-------- Raw data

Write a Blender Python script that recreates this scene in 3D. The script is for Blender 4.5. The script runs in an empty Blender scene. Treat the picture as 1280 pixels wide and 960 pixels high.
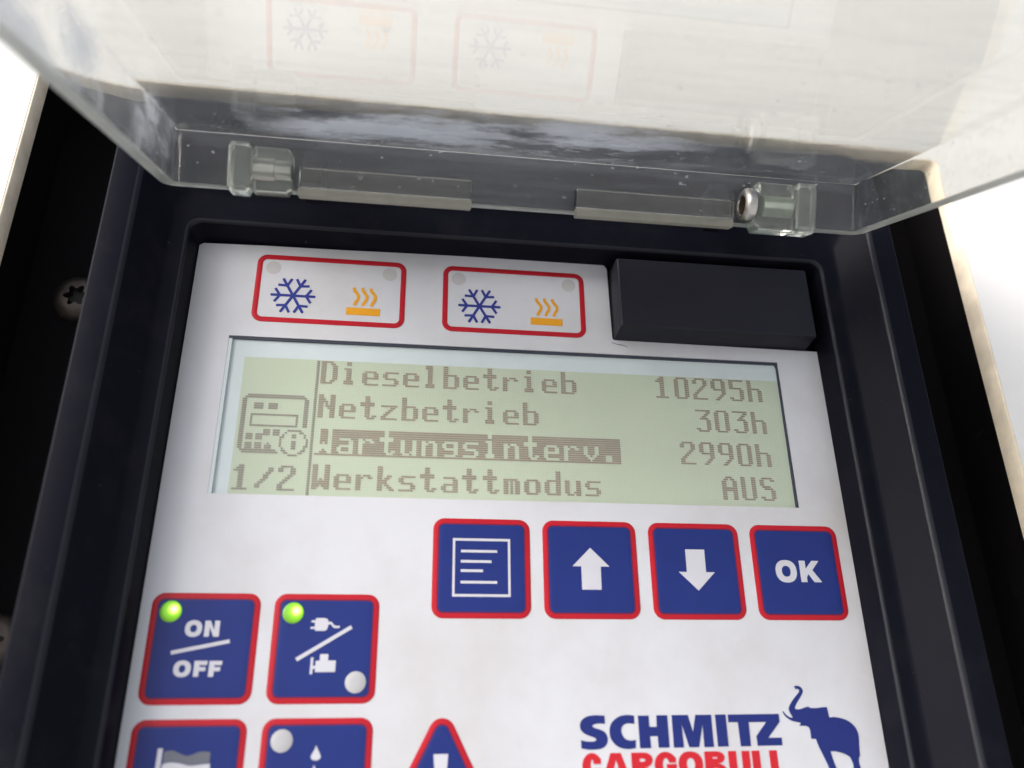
import bpy, bmesh, math, random
from math import sin, cos, pi, radians
from mathutils import Vector, Matrix
from mathutils.geometry import tessellate_polygon

# ----------------------------------------------------------------------------------------------
# Panel space is millimetres on the face of the panel: x right, y down, z into the wall (0 = membrane).
# World: X right, Y into the wall, Z up, metres.
MM = 0.001
def W(p):
    return Vector((p[0] * MM, p[2] * MM, -p[1] * MM))

scene = bpy.context.scene
col = scene.collection

# ------------------------------------------------------------------ camera
R = ((0.99022683, 0.01130825, -0.13900701),
     (0.0436629, 0.921466, 0.38599736),
     (0.13245519, -0.38829439, 0.91196661))
CAM = (-7.32, 39.57, -165.17)
F_PX = 1012.97
def dirw(v):
    return Vector((v[0], v[2], -v[1])).normalized()
cam = bpy.data.cameras.new('camera')
cam_o = bpy.data.objects.new('camera', cam)
col.objects.link(cam_o)
ax, ay, az = dirw(R[0]), -dirw(R[1]), -dirw(R[2])
M4 = Matrix.Identity(4)
for i in range(3):
    M4[i][0], M4[i][1], M4[i][2] = ax[i], ay[i], az[i]
M4.translation = W(CAM)
cam_o.matrix_world = M4
cam.sensor_width = 36.0
cam.lens = F_PX / 1280.0 * 36.0
cam.clip_start = 0.005
cam.clip_end = 100.0
cam.dof.use_dof = True
cam.dof.focus_distance = 0.181
cam.dof.aperture_fstop = 9.5
scene.camera = cam_o

# ------------------------------------------------------------------ sky, sun, exposure
SUN_DIR = Vector((-0.80, -0.42, 0.42)).normalized()       # towards the sun: bright overcast sky, front left
sun_el = math.asin(SUN_DIR.z)
sun_az = math.atan2(SUN_DIR.x, SUN_DIR.y)
world = bpy.data.worlds.new('World')
scene.world = world
world.use_nodes = True
wt = world.node_tree
wt.nodes.clear()
wo = wt.nodes.new('ShaderNodeOutputWorld')
wb = wt.nodes.new('ShaderNodeBackground')
sk = wt.nodes.new('ShaderNodeTexSky')
sk.sky_type = 'NISHITA'
sk.sun_disc = False
sk.sun_elevation = sun_el
sk.sun_rotation = sun_az
sk.air_density = 0.4
sk.dust_density = 3.0
sk.ozone_density = 1.0
wb.inputs['Strength'].default_value = 0.15
hs = wt.nodes.new('ShaderNodeHueSaturation')          # overcast: the sky's blue is washed out
hs.inputs['Saturation'].default_value = 0.5
wt.links.new(sk.outputs[0], hs.inputs['Color'])
# below the horizon: pale ground tone added to the sky for bounce light
wtc = wt.nodes.new('ShaderNodeTexCoord')
wsx = wt.nodes.new('ShaderNodeSeparateXYZ')
wt.links.new(wtc.outputs['Generated'], wsx.inputs[0])
wmr = wt.nodes.new('ShaderNodeMapRange')
wmr.inputs['From Min'].default_value = -0.03
wmr.inputs['From Max'].default_value = 0.03
wt.links.new(wsx.outputs['Z'], wmr.inputs['Value'])
wmx = wt.nodes.new('ShaderNodeMix')
wmx.data_type = 'RGBA'
wmx.inputs[6].default_value = (2.3, 2.27, 2.3, 1)
wt.links.new(wmr.outputs[0], wmx.inputs[0])
wt.links.new(hs.outputs[0], wmx.inputs[7])
wt.links.new(wmx.outputs[2], wb.inputs['Color'])
wt.links.new(wb.outputs[0], wo.inputs['Surface'])
sun = bpy.data.lights.new('sun', 'SUN')
sun.energy = 0.5
sun.angle = radians(50)
sun.color = (1.0, 0.97, 0.93)
sun_o = bpy.data.objects.new('sun', sun)
col.objects.link(sun_o)
sun_o.rotation_euler = SUN_DIR.to_track_quat('Z', 'Y').to_euler()
sun_o.location = (0, -1, 1)
scene.view_settings.view_transform = 'Standard'
scene.view_settings.look = 'None'
scene.view_settings.exposure = 1.05
scene.view_settings.gamma = 1.0
scene.cycles.use_denoising = True
scene.cycles.max_bounces = 16
scene.cycles.transmission_bounces = 14
scene.cycles.sample_clamp_indirect = 6.0

# ------------------------------------------------------------------ materials
def newmat(name):
    m = bpy.data.materials.new(name)
    m.use_nodes = True
    nt = m.node_tree
    b = nt.nodes['Principled BSDF']
    return m, nt, b

def node(nt, kind, **kw):
    n = nt.nodes.new(kind)
    for k, v in kw.items():
        if k in n.inputs.keys():
            n.inputs[k].default_value = v
        else:
            setattr(n, k, v)
    return n

def coords(nt, scale=(1, 1, 1), what='Object', loc=(0, 0, 0)):
    tc = nt.nodes.new('ShaderNodeTexCoord')
    mp = nt.nodes.new('ShaderNodeMapping')
    mp.inputs['Scale'].default_value = scale
    mp.inputs['Location'].default_value = loc
    nt.links.new(tc.outputs[what], mp.inputs['Vector'])
    return mp.outputs['Vector']

def noise(nt, vec, scale, detail=4.0, rough=0.55):
    n = node(nt, 'ShaderNodeTexNoise', Scale=scale, Detail=detail, Roughness=rough)
    nt.links.new(vec, n.inputs['Vector'])
    return n.outputs['Fac']

def ramp(nt, fac, stops):
    r = nt.nodes.new('ShaderNodeValToRGB')
    els = r.color_ramp.elements
    while len(els) < len(stops):
        els.new(0.5)
    for e, (p, c) in zip(els, stops):
        e.position = p
        e.color = (c[0], c[1], c[2], 1) if isinstance(c, (tuple, list)) else (c, c, c, 1)
    nt.links.new(fac, r.inputs['Fac'])
    return r.outputs['Color']

def mixc(nt, fac, a, b, mode='MIX'):
    m = nt.nodes.new('ShaderNodeMix')
    m.data_type = 'RGBA'
    m.blend_type = mode
    for s, v in ((0, fac), (6, a), (7, b)):
        if hasattr(v, 'links') or hasattr(v, 'is_linked'):
            nt.links.new(v, m.inputs[s])
        elif s == 0:
            m.inputs[0].default_value = v
        else:
            m.inputs[s].default_value = (*v, 1)
    return m.outputs[2]

def mul(nt, a, b):
    m = nt.nodes.new('ShaderNodeMath')
    m.operation = 'MULTIPLY'
    nt.links.new(a, m.inputs[0])
    if hasattr(b, 'is_linked'):
        nt.links.new(b, m.inputs[1])
    else:
        m.inputs[1].default_value = b
    return m.outputs[0]

def bump(nt, b, height, strength, dist):
    n = node(nt, 'ShaderNodeBump', Strength=strength, Distance=dist)
    nt.links.new(height, n.inputs['Height'])
    nt.links.new(n.outputs['Normal'], b.inputs['Normal'])

def plain(name, c, rough=0.45, spec=0.5, vary=0.06, metal=0.0):
    m, nt, b = newmat(name)
    v = coords(nt)
    f = noise(nt, v, 160.0)
    lo = tuple(x * (1 - vary) for x in c)
    hi = tuple(min(1, x * (1 + vary)) for x in c)
    nt.links.new(ramp(nt, f, [(0.3, lo), (0.7, hi)]), b.inputs['Base Color'])
    b.inputs['Roughness'].default_value = rough
    b.inputs['Specular IOR Level'].default_value = spec
    b.inputs['Metallic'].default_value = metal
    bump(nt, b, noise(nt, v, 1800.0, 2.0), 0.05, 0.0001)
    return m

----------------

→ **Problem statement**: From the first line above through the line containing "from mathutils.geometry import", copy everything exactly, without the pictures.

→ **Task solution**:
Write a Blender Python script that recreates this scene in 3D. The script is for Blender 4.5. The script runs in an empty Blender scene. Treat the picture as 1280 pixels wide and 960 pixels high.
import bpy, bmesh, math, random
from math import sin, cos, pi, radians
from mathutils import Vector, Matrix
from mathutils.geometry import tessellate_polygon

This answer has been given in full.